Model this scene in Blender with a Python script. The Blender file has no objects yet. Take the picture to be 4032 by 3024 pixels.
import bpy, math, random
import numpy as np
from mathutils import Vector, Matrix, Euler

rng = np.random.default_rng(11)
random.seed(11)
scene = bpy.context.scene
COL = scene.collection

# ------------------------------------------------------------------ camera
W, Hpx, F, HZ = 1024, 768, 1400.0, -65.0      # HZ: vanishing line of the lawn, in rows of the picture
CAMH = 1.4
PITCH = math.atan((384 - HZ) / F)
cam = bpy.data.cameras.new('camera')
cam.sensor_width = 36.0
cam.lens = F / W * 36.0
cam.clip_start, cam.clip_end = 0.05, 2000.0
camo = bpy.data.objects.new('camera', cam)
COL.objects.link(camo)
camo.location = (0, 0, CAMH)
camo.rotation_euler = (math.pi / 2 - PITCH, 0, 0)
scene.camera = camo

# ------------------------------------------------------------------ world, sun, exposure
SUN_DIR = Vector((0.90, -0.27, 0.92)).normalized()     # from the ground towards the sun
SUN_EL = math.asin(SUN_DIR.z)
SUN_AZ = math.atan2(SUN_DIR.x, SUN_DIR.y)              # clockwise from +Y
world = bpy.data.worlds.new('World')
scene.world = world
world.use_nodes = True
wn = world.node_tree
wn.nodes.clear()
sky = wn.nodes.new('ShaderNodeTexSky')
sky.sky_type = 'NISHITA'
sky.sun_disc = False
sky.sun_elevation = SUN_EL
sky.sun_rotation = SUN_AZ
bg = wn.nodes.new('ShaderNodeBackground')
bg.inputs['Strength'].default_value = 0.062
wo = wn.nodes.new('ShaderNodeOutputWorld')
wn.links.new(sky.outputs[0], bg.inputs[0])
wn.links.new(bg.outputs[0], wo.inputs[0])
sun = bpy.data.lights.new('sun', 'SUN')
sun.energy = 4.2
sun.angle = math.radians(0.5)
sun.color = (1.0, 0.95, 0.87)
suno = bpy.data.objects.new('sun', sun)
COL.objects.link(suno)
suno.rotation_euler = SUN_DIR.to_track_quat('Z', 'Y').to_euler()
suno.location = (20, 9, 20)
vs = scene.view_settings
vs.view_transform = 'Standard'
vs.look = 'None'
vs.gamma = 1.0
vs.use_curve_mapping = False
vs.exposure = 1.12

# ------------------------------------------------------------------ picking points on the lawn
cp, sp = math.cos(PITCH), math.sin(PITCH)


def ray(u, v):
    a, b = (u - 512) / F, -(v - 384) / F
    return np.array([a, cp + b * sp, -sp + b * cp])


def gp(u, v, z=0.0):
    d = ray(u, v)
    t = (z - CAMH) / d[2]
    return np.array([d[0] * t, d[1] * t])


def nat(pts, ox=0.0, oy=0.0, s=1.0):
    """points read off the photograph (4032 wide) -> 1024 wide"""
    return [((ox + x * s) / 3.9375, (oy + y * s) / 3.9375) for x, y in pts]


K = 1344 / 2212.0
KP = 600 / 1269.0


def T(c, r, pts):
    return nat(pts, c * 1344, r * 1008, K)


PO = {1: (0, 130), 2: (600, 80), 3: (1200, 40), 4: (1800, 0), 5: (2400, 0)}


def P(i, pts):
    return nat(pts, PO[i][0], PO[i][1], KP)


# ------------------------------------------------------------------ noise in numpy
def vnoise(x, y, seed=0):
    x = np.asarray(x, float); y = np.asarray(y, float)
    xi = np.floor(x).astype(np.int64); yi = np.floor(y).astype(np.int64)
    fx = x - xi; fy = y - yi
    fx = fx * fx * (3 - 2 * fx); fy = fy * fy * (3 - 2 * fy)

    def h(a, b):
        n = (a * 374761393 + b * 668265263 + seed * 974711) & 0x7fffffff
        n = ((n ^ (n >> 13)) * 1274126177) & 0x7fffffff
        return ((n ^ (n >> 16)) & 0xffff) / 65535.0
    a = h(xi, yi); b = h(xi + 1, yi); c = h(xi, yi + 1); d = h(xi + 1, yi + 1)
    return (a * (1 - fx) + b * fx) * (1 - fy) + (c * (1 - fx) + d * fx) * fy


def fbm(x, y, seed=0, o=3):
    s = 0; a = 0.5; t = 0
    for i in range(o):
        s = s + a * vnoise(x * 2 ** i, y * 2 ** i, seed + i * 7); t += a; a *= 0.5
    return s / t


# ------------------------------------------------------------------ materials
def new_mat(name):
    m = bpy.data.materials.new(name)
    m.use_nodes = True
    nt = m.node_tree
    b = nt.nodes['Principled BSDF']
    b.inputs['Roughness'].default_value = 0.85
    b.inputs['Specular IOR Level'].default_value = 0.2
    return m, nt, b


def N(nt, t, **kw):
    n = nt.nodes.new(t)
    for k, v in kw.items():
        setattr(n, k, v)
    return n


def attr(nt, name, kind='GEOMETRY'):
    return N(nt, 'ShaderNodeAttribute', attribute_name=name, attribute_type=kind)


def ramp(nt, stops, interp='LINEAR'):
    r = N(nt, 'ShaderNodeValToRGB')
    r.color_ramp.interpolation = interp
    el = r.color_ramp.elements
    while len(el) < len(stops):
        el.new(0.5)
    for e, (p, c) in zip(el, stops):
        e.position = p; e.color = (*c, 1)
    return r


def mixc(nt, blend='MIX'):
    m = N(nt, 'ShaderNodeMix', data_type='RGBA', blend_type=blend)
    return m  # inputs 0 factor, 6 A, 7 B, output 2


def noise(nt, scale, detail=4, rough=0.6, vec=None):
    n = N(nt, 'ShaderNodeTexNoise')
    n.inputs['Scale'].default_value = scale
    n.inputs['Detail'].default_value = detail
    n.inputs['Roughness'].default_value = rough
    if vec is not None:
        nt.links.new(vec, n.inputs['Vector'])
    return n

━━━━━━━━

• GIVEN EXERCISE:
Starting with the first line of the data above, copy each line exactly until you reach the line with "COL = scene.collection"; include that line as well.

• FINAL ANSWER:
Model this scene in Blender with a Python script. The Blender file has no objects yet. Take the picture to be 4032 by 3024 pixels.
import bpy, math, random
import numpy as np
from mathutils import Vector, Matrix, Euler

rng = np.random.default_rng(11)
random.seed(11)
scene = bpy.context.scene
COL = scene.collection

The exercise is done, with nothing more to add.